Tuesday, 2 July 2013

Joint Oireachtas Committee on Environment, Culture and the Gaeltacht

Heads of Climate Action and Low Carbon Development Bill 2013: Discussion

4:20 pm

Professor Peadar Kirby:

The focus on the national advisory group is the top level advice to the Government. The Deputy rightly said that is internal. It is internal to the governance process.

I would see the external part - which is vital - as the actions the Government will take on foot of the advice it gets. We need decisive government action in this regard, to bring to the attention of citizens the huge challenges we face. Citizens must be informed these are challenges facing all of us, but it is important these are not framed as a series of awful threats. There are also opportunities here, for example, to clean up our environment and to live less hectic lives. Of course, this involves change to things we take for granted. I agree the message to society is just as important as the message to government, but it is for the Government to act on that. Whether anything can be included in the Bill in this regard is up to you, the legislators. It seems to me it would be possible to make the point somewhere in the Bill regarding government actions for society.

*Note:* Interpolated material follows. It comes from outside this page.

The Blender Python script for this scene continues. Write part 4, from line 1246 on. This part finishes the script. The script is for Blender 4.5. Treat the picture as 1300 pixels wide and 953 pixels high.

I mentioned in my submission the need to balance a low carbon economy with a low carbon society and I mentioned this precisely for these reasons. This is not just a challenge for restructuring the economy, which it is, but also for how any of us live our lives as citizens. Both these dimensions interact with each other and must be taken into account.

On the sectoral plans, these are an interesting way of advancing. These should go hand in hand with targets and should not be seen as a substitute for them. There is a danger, in light of the NESC report, they might be seen as a substitute. I totally agree that we need an emphasis, in terms of our broad plans, on a society of greater equality. In other words, we need to share the burden equally. There is plenty of research, including Irish research, which indicates that the people who suffer most are the people less able to carry the burden. In other words, the costs of climate change are much higher for poorer sectors of the population than for better off sectors. The equality dimension needs to be built into our planning, but as this is a sociological issue we need the involvement of sociological experts.

The final question related to how we can square the circle in terms of our agricultural production. This is a huge challenge for Ireland. In Ireland there are three major areas where we face enormous challenges - construction, mobility and agriculture. The agriculture area poses the most severe challenge. We need to get the agricultural experts to acknowledge that much of the planning that has gone on for agricultural development in this society, the Horizon 2020 plan in particular, is premised upon increasing emissions. Therefore, there is a clash between two areas of public policy. We need to highlight this and to make planners realise that we are dealing with issues of such gravity that we cannot afford to fluff on them. We need to be consistent and must have agricultural planning that is consistent with the roadmap promised in this legislation to reduce our greenhouse gas emissions.